Annual Appreciation Dinner
June 6, 2018
Philippians 2:1-11; Psalm 86:1-11; Matthew 25:31-46
Deacons, as you know, are very holy people. Sisters are very holy people. Even priests are very holy people. But we’re not holier than you are.
We’re not holier than thou.
You are the body of Christ, as Paul says, and I take that literally. You are. You are the Church, and I’m always amazed by your faith and your service and your wisdom. I really am. People are always talking about how corrupt the Church is or how dogmatic the Church is but what I see day after day are all these quiet acts of heroism and sacrifice and practical problem-solving, most of them behind the scenes, where you can’t get credit for them or acknowledgement or reward—and I don’t know how many times you’ve bucked me up and given me hope, and I know Father Ignacio and Father Maximo and every priest we’ve ever had would say the same.
Deacons come and deacons go and priests come and priests go but the Knights of Columbus remain, and the Catholic Daughters remain, and St. Vincent de Paul remains, and all the faithful people doing the work, enduring our homilies and putting up with our failings and acting with such charity and good humor and good will.
And realism, too. Dorothy Day famously said that the problem with the poor is that they’re ungrateful and they smell bad—Dorothy Day, who worked with the poor and for the poor every day of her adult life, unfailingly. But she was a realist, and she knew it was hard, and she knew that it would often seem fruitless–that many days there’d be no chance for the gratification of
our ego but rather repeated opportunities for the mortification of it. That’s just the way service is.
The projector doesn’t work. Only three people show up—for something you’ve worked and worked on. The kids are running down the halls at religious ed and you can’t seem to get them under control.
Welcome to the Church. Welcome to ministry.
In a famous letter Thomas Merton cautions us against trying to “build an identity for ourselves” out of our work in the Church, trying to create an image of ourselves as good people. “That is not the right use of your work,” he says.

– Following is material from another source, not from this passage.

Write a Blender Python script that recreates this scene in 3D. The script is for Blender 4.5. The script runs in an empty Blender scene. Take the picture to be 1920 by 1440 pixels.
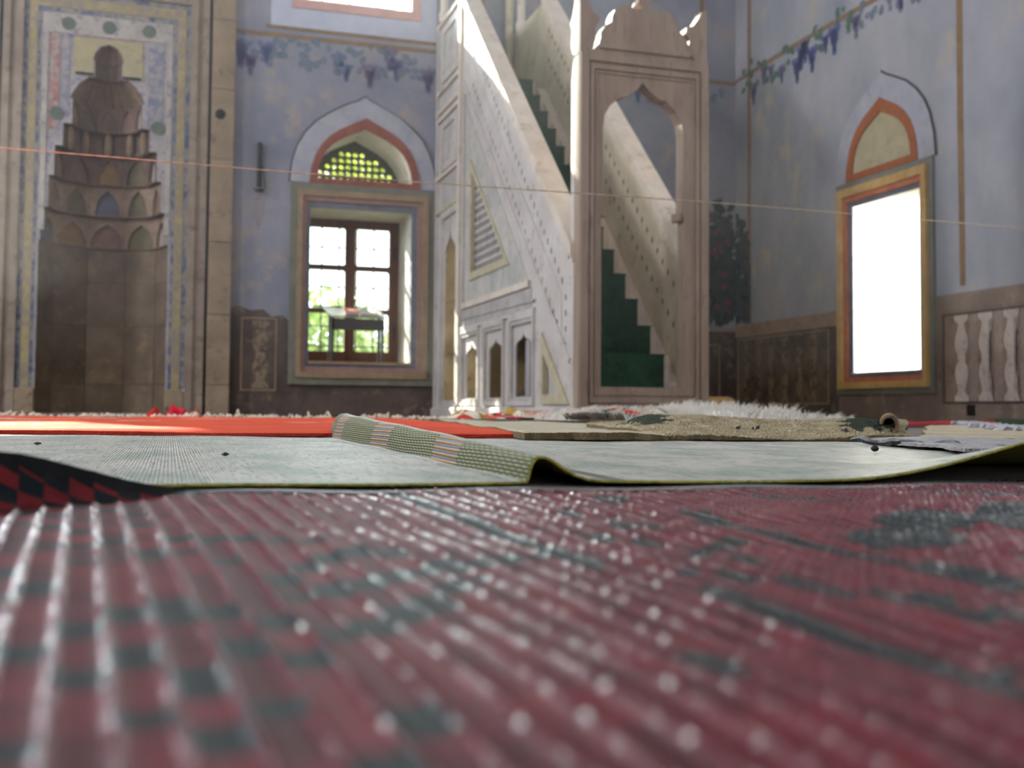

All the good that you will do will not come from you but from the fact that you have allowed yourself, in obedience of faith, to be used by God’s love. Think of this more and gradually you will be free from the need to prove yourself, and you can be more open to the power that will work through you without your knowing it.
“Without you knowing,” Merton says, and that makes me think of this parable from Matthew. When did we feed you, when did we shelter you, the people want to know, because they don’t know, and we can never know. The real good we do is always invisible to us, because finally we are the “least ones” ourselves, we the servants. God works through our limitations and our mixed motives as he works through all things, and if the projector doesn’t work or no one shows up, that’s the least of it, too, and the grace, because what matters to God and what matters in the life of the spirit can’t be measured or counted up or proven by numbers.
And I know you know this, all of you. You’ve shown me the truth of this again and again, by your faithfulness and in your actions. The hungry are fed and the grieving consoled and the inquiring introduced to the truth, year after year, and of course there’s great, great joy in this, too, great satisfaction, great reward. Sometimes it’s just fun. It’s just deeply satisfying, which is really why we do it in the end. It’s for us. We do it because it makes us happy, because it gives us joy.
“Do whatever most kindles love in you,” St. Teresa of Avila says, and this is why we are here. We love God, we love the Church, we love the people we serve, and I want to thank you for this service, and praise you for this service, and ask God to continue to bless you in this service.
Give joy to your servants, Lord, for in you we have put our trust.
Give joy to your servants, Lord, for without you there is nothing.
Give joy to your servants, Lord, for to you we have given our lives.